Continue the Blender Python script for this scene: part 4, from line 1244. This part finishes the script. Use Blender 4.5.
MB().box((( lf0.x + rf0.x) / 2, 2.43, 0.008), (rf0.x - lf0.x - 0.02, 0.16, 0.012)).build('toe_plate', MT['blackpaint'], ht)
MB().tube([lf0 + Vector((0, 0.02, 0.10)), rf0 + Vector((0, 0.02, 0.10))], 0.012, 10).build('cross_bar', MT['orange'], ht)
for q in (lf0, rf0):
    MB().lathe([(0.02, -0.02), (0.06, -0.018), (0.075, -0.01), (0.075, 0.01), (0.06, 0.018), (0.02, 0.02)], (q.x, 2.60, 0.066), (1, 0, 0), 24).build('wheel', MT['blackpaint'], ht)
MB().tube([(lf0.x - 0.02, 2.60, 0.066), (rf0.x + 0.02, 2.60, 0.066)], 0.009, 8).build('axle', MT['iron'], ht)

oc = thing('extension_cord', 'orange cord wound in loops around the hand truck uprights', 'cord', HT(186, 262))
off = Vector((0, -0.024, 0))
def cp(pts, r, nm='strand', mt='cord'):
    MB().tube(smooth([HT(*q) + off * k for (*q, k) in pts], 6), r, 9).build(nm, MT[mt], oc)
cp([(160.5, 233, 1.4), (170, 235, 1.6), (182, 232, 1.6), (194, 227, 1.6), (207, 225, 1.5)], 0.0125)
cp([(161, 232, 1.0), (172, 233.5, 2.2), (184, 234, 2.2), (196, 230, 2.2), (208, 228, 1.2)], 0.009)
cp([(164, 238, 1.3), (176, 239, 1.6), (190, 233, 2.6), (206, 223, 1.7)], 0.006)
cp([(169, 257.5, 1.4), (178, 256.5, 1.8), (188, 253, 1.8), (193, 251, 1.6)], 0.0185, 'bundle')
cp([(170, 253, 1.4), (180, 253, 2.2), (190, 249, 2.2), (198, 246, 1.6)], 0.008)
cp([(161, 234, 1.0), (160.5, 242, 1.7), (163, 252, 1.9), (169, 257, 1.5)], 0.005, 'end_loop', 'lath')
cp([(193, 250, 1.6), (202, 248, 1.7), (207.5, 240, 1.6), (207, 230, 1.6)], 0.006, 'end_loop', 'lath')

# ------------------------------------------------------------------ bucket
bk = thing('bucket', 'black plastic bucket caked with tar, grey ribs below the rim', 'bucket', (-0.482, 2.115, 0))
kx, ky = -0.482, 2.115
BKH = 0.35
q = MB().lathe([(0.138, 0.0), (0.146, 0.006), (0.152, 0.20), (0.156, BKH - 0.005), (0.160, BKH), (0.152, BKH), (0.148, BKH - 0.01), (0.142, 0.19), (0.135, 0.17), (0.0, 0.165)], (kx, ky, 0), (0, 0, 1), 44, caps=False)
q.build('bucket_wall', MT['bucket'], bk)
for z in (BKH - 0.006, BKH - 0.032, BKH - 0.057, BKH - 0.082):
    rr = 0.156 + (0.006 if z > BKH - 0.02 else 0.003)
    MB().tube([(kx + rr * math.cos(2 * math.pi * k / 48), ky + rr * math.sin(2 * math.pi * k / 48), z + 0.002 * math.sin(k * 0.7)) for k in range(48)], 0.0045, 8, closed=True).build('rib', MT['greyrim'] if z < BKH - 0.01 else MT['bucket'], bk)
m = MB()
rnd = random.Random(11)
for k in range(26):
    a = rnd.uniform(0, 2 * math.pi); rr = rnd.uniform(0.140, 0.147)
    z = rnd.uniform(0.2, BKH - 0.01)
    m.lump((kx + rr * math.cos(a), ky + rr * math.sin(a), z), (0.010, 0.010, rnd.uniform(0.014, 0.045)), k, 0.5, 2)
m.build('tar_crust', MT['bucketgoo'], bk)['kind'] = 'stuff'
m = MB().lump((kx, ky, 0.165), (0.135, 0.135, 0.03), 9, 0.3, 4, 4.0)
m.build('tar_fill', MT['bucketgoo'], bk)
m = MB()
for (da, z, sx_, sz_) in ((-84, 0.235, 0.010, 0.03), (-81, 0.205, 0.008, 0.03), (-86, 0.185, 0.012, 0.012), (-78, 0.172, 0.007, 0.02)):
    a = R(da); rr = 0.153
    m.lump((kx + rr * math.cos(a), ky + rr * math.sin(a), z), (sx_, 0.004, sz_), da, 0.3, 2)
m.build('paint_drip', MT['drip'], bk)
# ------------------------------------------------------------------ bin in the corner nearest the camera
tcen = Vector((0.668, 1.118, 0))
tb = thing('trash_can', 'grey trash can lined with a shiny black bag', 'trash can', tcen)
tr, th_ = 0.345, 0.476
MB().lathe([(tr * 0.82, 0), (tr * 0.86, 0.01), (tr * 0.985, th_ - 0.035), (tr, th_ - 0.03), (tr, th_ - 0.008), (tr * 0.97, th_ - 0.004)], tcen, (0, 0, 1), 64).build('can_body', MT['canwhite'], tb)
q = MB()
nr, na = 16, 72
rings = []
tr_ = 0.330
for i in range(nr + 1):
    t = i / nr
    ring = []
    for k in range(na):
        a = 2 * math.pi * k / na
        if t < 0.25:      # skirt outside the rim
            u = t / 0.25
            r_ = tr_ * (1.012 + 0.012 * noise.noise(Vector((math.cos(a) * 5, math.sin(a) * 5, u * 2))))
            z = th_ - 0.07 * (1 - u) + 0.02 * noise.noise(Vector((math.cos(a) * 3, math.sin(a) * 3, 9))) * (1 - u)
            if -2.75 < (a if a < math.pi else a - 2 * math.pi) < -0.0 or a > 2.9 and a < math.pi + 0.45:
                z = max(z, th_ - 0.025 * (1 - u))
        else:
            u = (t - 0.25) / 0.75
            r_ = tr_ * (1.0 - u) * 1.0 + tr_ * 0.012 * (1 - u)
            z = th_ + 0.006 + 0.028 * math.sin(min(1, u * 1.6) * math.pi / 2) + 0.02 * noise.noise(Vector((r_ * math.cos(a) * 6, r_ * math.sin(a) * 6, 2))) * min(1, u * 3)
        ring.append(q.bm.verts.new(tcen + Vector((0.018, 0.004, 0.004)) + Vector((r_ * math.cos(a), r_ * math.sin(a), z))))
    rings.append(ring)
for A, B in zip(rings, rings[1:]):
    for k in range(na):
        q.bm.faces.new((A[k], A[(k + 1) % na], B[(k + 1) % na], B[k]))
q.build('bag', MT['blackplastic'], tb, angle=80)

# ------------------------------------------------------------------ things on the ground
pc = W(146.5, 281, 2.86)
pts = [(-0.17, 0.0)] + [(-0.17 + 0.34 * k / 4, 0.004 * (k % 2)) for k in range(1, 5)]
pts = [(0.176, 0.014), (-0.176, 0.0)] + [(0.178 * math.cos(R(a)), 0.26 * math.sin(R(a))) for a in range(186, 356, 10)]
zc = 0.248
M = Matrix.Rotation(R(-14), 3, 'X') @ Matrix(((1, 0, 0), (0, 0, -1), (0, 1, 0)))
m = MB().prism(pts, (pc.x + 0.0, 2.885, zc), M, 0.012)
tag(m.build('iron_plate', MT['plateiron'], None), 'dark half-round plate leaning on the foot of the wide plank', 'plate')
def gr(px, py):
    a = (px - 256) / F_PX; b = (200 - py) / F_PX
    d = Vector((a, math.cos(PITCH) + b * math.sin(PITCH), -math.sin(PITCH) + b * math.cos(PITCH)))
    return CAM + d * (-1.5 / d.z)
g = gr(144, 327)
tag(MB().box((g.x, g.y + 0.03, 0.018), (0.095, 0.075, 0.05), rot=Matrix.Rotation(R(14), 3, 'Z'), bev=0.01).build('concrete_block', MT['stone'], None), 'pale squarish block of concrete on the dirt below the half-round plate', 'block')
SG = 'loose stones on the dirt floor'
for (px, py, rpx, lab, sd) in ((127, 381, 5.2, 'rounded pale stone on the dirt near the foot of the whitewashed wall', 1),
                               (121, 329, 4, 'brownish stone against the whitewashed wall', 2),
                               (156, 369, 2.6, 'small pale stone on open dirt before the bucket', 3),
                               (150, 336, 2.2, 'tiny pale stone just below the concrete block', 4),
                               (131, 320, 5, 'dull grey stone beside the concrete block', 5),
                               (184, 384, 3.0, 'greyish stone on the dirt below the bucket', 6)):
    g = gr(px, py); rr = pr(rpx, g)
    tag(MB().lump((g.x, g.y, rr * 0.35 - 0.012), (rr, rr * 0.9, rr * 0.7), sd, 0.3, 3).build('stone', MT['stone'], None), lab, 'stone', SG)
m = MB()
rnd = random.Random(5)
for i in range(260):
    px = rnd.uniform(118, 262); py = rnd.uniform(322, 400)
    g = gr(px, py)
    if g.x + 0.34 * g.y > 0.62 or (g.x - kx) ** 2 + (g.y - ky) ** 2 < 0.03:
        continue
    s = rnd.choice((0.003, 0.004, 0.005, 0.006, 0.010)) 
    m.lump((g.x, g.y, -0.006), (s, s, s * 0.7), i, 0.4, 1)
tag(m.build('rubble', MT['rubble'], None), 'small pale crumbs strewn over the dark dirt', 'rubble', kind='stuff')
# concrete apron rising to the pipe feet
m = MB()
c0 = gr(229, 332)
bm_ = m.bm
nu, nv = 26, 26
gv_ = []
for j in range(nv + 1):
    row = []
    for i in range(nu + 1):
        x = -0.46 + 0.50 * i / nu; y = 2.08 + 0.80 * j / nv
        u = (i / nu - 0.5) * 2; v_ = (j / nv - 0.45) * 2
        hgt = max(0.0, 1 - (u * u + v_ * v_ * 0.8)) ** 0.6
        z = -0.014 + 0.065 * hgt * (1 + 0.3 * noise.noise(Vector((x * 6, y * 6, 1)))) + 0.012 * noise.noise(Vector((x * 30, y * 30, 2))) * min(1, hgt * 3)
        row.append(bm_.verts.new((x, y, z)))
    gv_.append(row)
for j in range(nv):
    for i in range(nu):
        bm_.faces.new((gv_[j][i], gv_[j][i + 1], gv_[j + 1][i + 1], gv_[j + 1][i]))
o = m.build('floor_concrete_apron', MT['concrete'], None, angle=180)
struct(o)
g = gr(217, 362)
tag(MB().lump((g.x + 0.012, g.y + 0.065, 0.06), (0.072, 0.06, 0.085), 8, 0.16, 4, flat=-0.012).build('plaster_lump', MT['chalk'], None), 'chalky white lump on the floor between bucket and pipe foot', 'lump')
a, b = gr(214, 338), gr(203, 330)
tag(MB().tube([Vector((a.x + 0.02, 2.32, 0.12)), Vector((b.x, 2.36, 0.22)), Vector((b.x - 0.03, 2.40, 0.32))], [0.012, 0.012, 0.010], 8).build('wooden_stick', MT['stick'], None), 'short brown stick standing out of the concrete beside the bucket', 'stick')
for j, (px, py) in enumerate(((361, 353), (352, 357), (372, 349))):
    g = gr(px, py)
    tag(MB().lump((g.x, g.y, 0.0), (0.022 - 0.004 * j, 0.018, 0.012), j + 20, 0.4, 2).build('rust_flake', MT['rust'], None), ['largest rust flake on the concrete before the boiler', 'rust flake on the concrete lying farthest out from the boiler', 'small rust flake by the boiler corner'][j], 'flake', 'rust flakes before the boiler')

**WHAT THE TASK REQUIRES:** Using the material above, quote the first line and each line after it, stopping at and including the line that holds "0.006, 'end_loop', 'lath')".

**WRITTEN REPLY:**
Continue the Blender Python script for this scene: part 4, from line 1244. This part finishes the script. Use Blender 4.5.
MB().box((( lf0.x + rf0.x) / 2, 2.43, 0.008), (rf0.x - lf0.x - 0.02, 0.16, 0.012)).build('toe_plate', MT['blackpaint'], ht)
MB().tube([lf0 + Vector((0, 0.02, 0.10)), rf0 + Vector((0, 0.02, 0.10))], 0.012, 10).build('cross_bar', MT['orange'], ht)
for q in (lf0, rf0):
    MB().lathe([(0.02, -0.02), (0.06, -0.018), (0.075, -0.01), (0.075, 0.01), (0.06, 0.018), (0.02, 0.02)], (q.x, 2.60, 0.066), (1, 0, 0), 24).build('wheel', MT['blackpaint'], ht)
MB().tube([(lf0.x - 0.02, 2.60, 0.066), (rf0.x + 0.02, 2.60, 0.066)], 0.009, 8).build('axle', MT['iron'], ht)

oc = thing('extension_cord', 'orange cord wound in loops around the hand truck uprights', 'cord', HT(186, 262))
off = Vector((0, -0.024, 0))
def cp(pts, r, nm='strand', mt='cord'):
    MB().tube(smooth([HT(*q) + off * k for (*q, k) in pts], 6), r, 9).build(nm, MT[mt], oc)
cp([(160.5, 233, 1.4), (170, 235, 1.6), (182, 232, 1.6), (194, 227, 1.6), (207, 225, 1.5)], 0.0125)
cp([(161, 232, 1.0), (172, 233.5, 2.2), (184, 234, 2.2), (196, 230, 2.2), (208, 228, 1.2)], 0.009)
cp([(164, 238, 1.3), (176, 239, 1.6), (190, 233, 2.6), (206, 223, 1.7)], 0.006)
cp([(169, 257.5, 1.4), (178, 256.5, 1.8), (188, 253, 1.8), (193, 251, 1.6)], 0.0185, 'bundle')
cp([(170, 253, 1.4), (180, 253, 2.2), (190, 249, 2.2), (198, 246, 1.6)], 0.008)
cp([(161, 234, 1.0), (160.5, 242, 1.7), (163, 252, 1.9), (169, 257, 1.5)], 0.005, 'end_loop', 'lath')
cp([(193, 250, 1.6), (202, 248, 1.7), (207.5, 240, 1.6), (207, 230, 1.6)], 0.006, 'end_loop', 'lath')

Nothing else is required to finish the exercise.